I was listening to the New Year’s Day concert by the Vienna philharmonic and wondered who one of the composers was so used a popular song recognition app. (I expected it would make some fuzzy match on the piece and give me the name + composer). To my amazement it did give the name and composer but as played by the Vienna philharmonic in 2005 in the same location. The orchestra does not have the same members as 19 years ago, nor was it the same conductor, so it seemed the piece was matched on the acoustics of the Musikverein where they were playing, which I found astonishing.

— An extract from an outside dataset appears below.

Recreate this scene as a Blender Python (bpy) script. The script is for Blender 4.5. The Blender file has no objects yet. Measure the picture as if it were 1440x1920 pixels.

not sure this counts, but wikipedia always amazes me; I wish we could fashion the world this way, out of voluntary labor that provides commercial or better quality
I’m not sure this fits the bill, but I’m blown away by the depth and breadth of available hardware. Not computer hardware (tho that’s amazing, too), but latches, levers, nuts and bolts. I can go down a McMaster-Carr rabbit hole the way most people can go down a Wikipedia rabbit hole. It’s just fascinating to me how many highly engineered, precisely machined, perfect, beautiful solutions exist to specific problems. If there’s ever an apocalypse, I’m seriously going to miss the ability to have brilliant mechanical solutions available at the click of a mouse.
McMaster-Carr is the 8th wonder of the world.
It might not be current-current, but there’s an online encyclopedia where you can literally just hit the front page, click any of the featured articles, and go down a rabbit hole for hours and hours and hours. It’s absolutely incredible.
White LEDs. Having a light bulb that can last for decades an consume very little electricity is pretty cool.
I never used to use my phone’s flashlight function because it’s so bright, I assumed it would suck the battery dry. But recently I had it on for like 15 minutes and it only used up one or two percent. Amazing.
Diffraction gratings because light is cool, and I like the pretty colors.
Not super modern but you can 3d print in a mold, or even make chocolate, and it will look “holographic.” You don’t add anything, you just manipulate the surface of the object to have tiny grooves with thickness in the nanometer range. Then light hits it and waves do their thing and we perceive a rainbow effect.
This is from a Reddit post, one of the top homemade “holographic chocolate” posts.
Wow that’s cool!
If it’s your thing, here’s a full on deep dive into how 3d image holograms work. I’d never really appreciated how insane it is to encode a moveable 3d volume onto a 2d surface nor how early the maths for it was developed! (method 1948, first 3d image 1962, nobel prize 1971)
Lossless compression Even after reading how it works, it still seems like magic to me.
The evolution and utility of drones.
Why are they called drones instead of remote-controlled whatever? What’s the difference between a drone plane and the remote-controlled planes flown by hobbyists at the park?
bittorrent
You know what’s wild about the protocol?
Some super nerdy smart autistic dude literally woke up one morning and it’s like I’m going to make this.
Programmed it, took a shit and was done for the day.
A little bit of poetic license here but not far from the truth!